## Do this
Return a copy of each line that holds the string "script".
--------------------------------
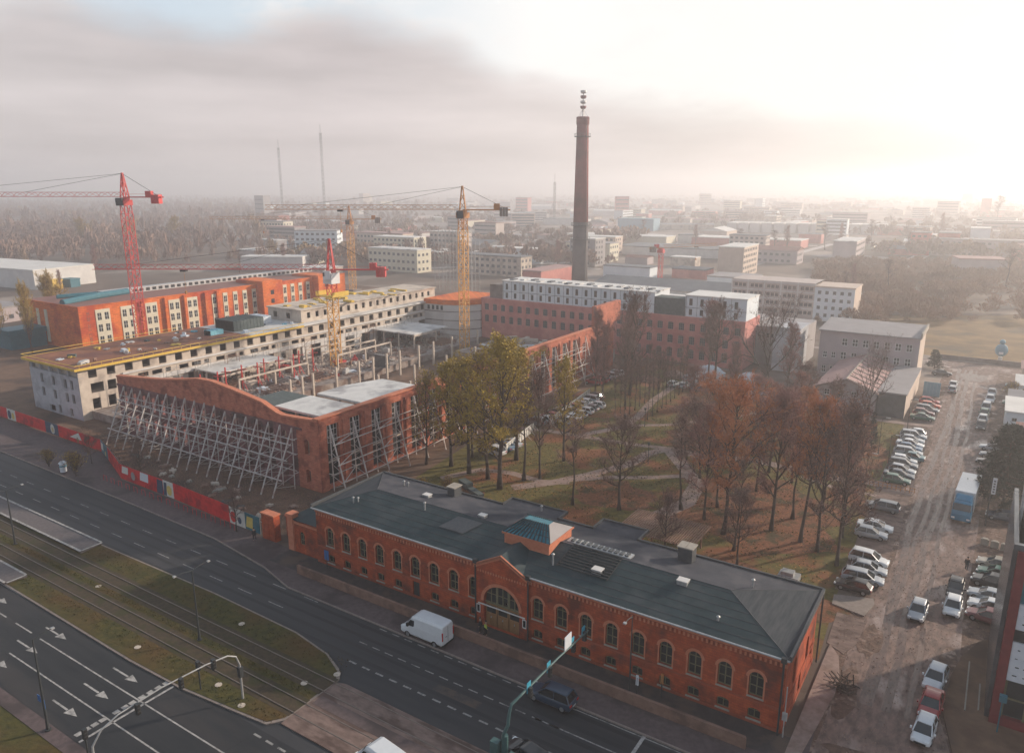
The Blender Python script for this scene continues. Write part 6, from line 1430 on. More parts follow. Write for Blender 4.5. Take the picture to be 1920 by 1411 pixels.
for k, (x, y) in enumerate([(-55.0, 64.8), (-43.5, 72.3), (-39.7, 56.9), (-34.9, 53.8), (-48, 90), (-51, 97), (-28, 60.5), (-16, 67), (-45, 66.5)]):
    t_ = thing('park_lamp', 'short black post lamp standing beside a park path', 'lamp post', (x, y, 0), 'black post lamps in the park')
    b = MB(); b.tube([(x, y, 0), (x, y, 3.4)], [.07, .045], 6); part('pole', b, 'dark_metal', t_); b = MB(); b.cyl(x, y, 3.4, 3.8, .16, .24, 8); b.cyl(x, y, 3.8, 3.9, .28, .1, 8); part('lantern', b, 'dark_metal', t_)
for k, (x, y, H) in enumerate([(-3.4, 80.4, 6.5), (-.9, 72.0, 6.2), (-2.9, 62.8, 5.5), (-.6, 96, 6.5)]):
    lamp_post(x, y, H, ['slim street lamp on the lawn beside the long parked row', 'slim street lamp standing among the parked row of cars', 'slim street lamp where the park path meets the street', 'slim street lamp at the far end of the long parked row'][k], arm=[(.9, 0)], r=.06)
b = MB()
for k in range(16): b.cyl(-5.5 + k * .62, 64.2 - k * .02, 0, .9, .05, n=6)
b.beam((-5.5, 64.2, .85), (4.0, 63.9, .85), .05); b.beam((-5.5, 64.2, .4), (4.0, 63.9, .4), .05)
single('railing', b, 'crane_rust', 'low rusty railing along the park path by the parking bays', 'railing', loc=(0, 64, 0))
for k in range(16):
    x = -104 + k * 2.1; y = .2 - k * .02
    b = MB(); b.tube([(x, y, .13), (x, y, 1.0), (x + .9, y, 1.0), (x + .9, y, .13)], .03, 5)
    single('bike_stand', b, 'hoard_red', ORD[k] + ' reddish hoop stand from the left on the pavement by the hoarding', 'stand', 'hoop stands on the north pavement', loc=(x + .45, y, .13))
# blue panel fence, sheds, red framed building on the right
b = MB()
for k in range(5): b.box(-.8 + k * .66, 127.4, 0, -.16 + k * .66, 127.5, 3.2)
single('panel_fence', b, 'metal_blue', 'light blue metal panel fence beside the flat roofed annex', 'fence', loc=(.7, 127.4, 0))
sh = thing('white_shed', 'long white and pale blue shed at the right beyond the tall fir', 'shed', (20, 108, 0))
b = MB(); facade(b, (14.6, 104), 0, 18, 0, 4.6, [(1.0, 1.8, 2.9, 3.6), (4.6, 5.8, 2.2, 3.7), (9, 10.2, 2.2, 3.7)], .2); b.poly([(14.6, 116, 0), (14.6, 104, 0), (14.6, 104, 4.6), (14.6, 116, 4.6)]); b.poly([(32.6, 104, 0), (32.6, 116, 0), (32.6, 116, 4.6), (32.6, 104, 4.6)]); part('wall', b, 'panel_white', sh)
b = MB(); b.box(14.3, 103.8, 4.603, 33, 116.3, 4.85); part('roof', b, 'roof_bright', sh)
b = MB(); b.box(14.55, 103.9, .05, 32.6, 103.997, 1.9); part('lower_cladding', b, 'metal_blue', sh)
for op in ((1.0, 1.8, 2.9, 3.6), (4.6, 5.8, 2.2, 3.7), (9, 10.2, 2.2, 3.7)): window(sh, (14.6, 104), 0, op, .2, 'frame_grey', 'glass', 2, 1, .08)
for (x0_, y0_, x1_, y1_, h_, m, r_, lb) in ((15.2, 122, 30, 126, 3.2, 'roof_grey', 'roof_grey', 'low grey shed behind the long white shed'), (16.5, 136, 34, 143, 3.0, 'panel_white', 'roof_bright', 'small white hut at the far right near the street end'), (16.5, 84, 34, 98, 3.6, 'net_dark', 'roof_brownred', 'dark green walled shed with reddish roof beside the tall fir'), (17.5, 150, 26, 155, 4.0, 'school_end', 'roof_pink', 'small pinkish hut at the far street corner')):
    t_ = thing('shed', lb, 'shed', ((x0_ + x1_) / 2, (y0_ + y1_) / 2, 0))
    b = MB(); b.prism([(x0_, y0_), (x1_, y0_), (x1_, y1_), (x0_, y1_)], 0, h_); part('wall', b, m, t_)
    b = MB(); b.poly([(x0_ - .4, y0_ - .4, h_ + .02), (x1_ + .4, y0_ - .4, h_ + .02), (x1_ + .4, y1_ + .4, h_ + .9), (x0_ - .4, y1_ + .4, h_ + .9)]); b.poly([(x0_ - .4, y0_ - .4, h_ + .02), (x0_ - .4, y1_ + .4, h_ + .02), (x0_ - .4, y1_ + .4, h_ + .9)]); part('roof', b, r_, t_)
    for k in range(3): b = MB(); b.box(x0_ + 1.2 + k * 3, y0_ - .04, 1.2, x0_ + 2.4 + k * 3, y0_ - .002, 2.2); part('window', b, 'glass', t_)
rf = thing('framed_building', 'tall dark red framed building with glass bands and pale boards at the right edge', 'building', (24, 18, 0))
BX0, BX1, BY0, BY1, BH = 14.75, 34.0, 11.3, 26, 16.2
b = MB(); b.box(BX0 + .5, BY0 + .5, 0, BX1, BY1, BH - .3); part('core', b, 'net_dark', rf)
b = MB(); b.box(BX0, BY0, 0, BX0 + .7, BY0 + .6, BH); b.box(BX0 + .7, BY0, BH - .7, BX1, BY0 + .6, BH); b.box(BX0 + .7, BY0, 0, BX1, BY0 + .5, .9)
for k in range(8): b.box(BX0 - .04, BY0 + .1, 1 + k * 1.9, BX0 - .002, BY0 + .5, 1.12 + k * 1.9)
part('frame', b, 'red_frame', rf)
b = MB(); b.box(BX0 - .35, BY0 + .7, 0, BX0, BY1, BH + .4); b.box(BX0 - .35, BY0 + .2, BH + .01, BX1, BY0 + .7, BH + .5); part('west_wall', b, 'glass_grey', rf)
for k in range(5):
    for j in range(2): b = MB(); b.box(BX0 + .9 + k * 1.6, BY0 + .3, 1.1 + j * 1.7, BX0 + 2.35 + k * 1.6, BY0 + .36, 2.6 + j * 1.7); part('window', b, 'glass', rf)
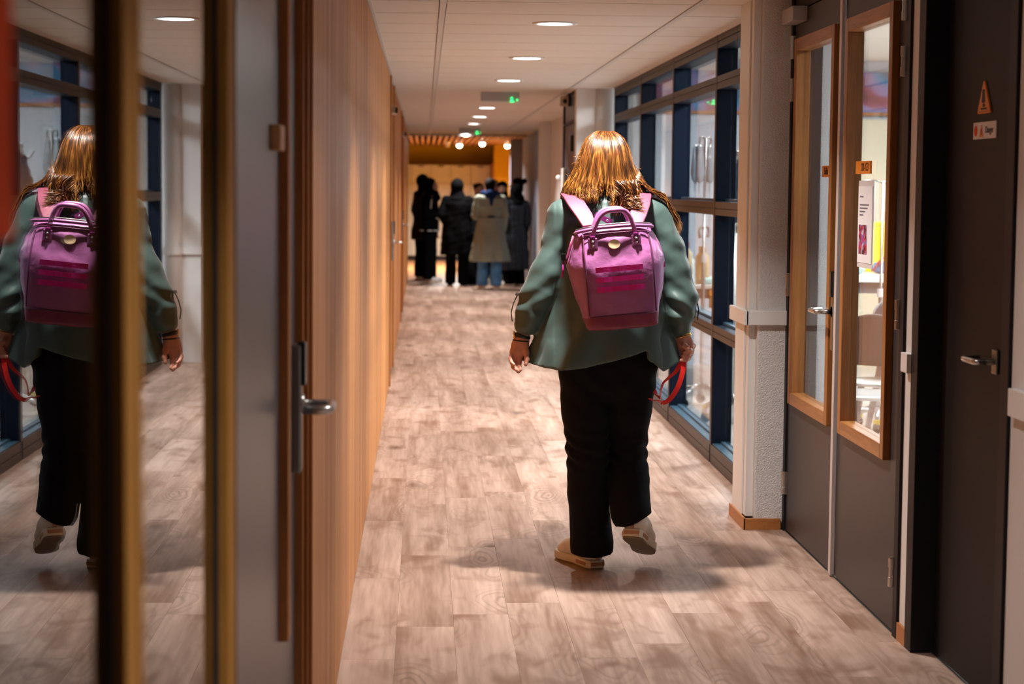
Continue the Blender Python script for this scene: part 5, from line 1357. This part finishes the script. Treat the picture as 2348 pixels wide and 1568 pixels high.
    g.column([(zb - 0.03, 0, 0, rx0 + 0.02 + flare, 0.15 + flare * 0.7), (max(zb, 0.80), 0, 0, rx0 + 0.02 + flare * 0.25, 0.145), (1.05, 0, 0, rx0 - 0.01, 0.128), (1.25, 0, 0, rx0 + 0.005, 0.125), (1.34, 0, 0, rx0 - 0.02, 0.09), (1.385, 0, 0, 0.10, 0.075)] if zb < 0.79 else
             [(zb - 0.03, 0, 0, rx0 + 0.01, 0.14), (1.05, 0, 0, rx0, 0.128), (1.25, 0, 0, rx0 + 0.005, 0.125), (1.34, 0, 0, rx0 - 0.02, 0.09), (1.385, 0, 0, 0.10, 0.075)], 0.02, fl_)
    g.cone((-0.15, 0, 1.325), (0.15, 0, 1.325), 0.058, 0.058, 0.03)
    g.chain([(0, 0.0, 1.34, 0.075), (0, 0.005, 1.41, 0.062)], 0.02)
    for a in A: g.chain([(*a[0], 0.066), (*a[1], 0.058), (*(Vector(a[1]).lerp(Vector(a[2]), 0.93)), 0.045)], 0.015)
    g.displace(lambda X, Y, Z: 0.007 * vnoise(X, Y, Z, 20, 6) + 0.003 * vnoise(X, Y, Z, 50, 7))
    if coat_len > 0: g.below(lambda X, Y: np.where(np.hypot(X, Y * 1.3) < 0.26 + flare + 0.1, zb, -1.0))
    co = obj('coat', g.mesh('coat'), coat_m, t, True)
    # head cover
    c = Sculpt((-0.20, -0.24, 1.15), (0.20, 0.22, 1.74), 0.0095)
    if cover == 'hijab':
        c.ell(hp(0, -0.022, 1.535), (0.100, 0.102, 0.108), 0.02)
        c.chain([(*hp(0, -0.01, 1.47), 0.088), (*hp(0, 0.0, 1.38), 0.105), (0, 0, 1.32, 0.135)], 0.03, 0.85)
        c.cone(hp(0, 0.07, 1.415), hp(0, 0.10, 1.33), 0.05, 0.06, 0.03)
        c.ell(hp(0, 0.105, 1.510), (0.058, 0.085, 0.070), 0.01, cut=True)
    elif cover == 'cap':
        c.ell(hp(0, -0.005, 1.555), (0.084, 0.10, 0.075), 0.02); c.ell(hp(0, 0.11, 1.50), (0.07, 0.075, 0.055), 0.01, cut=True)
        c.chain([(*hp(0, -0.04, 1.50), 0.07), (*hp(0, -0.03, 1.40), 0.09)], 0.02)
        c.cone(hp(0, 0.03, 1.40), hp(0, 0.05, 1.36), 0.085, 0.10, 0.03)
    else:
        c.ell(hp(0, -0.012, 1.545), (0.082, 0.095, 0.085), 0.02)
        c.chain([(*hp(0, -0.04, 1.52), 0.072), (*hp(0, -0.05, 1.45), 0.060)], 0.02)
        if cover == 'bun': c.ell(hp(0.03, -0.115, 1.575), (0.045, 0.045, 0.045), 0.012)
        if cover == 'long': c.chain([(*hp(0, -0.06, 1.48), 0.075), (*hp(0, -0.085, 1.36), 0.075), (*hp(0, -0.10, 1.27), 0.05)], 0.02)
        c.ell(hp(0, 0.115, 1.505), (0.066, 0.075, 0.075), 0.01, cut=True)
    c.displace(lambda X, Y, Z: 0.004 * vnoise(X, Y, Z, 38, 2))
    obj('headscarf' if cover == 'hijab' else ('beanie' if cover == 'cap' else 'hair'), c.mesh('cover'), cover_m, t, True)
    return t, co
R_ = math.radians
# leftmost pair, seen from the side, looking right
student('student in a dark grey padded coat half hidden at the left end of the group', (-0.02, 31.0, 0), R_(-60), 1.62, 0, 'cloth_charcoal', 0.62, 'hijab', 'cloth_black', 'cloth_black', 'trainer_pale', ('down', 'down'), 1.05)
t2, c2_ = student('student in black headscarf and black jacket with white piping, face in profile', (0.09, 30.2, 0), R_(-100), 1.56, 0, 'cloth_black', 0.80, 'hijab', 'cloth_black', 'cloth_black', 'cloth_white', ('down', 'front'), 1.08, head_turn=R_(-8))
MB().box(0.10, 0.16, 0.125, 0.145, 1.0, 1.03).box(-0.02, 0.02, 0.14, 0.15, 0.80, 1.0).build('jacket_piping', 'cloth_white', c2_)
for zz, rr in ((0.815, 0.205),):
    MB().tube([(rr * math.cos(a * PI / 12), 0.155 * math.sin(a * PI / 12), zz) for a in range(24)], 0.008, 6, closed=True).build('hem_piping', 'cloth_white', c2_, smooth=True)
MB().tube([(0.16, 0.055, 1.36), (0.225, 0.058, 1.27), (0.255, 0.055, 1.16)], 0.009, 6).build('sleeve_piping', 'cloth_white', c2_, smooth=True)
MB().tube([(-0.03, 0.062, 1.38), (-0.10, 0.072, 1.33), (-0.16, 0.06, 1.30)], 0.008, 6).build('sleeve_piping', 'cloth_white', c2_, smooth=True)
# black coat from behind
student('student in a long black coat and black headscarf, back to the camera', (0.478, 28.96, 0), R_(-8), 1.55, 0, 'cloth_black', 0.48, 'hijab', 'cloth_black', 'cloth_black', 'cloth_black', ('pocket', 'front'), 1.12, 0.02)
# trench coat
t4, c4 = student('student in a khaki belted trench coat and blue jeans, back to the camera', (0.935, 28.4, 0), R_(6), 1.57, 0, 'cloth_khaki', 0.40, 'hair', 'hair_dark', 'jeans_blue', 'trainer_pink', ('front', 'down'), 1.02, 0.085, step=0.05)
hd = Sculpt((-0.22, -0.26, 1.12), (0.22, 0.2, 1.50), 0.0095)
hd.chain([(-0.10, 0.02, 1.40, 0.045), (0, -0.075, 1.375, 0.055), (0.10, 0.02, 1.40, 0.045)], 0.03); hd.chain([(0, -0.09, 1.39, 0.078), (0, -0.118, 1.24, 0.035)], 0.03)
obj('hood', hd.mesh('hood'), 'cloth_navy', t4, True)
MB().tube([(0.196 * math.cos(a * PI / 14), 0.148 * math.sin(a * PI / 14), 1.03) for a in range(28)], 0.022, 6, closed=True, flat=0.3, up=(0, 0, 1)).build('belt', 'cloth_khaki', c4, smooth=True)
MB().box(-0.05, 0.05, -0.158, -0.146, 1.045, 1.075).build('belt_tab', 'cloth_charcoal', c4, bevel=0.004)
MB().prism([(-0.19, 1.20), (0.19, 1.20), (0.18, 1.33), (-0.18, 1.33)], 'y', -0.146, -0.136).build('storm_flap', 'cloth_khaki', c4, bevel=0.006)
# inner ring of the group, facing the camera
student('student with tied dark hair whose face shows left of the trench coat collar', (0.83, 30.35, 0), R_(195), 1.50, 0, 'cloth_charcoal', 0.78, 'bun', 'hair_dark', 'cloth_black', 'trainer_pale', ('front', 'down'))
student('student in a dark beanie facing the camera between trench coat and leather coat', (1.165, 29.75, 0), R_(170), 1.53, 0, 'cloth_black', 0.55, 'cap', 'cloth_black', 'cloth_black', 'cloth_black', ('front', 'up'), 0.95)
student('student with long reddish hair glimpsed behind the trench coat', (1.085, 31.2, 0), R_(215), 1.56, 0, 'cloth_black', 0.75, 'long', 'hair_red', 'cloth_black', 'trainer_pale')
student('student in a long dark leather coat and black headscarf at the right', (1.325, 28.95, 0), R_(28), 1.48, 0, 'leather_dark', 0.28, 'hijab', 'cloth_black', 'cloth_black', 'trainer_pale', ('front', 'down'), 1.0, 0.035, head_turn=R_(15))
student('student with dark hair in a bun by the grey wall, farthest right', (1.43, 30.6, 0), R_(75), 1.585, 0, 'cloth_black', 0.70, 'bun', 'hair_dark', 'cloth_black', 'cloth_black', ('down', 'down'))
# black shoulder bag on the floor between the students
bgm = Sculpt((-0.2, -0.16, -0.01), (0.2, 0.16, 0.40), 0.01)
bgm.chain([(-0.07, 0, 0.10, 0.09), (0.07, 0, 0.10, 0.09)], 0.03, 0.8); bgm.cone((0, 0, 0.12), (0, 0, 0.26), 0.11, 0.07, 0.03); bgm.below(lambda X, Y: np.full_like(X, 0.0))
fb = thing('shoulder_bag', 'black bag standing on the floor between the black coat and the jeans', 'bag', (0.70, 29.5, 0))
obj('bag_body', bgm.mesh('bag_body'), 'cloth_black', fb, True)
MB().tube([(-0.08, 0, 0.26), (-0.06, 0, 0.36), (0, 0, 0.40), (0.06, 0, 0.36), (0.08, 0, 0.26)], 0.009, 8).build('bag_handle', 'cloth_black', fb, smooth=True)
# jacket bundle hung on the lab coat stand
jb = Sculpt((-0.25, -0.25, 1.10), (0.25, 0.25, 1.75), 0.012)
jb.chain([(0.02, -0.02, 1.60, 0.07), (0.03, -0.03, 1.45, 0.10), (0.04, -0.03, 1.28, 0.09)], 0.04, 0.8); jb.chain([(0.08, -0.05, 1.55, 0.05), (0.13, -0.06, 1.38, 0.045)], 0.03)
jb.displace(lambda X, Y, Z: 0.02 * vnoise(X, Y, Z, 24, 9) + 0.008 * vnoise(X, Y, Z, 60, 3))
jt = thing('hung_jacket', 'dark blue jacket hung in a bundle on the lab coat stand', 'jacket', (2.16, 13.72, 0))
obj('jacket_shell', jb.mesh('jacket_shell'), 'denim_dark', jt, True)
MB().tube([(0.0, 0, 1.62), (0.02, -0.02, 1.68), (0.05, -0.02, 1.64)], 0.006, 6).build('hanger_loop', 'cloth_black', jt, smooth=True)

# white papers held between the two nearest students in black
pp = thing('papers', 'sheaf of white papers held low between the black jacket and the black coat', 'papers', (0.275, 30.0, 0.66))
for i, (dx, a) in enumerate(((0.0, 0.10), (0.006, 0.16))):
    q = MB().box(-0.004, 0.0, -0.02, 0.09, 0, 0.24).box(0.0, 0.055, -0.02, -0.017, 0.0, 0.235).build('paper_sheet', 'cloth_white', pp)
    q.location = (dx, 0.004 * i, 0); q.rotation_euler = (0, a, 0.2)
--------------------------------
## Answer to the exercise
The Blender Python script for this scene continues. Write part 6, from line 1430 on. More parts follow. Write for Blender 4.5. Take the picture to be 1920 by 1411 pixels.
Continue the Blender Python script for this scene: part 5, from line 1357. This part finishes the script. Treat the picture as 2348 pixels wide and 1568 pixels high.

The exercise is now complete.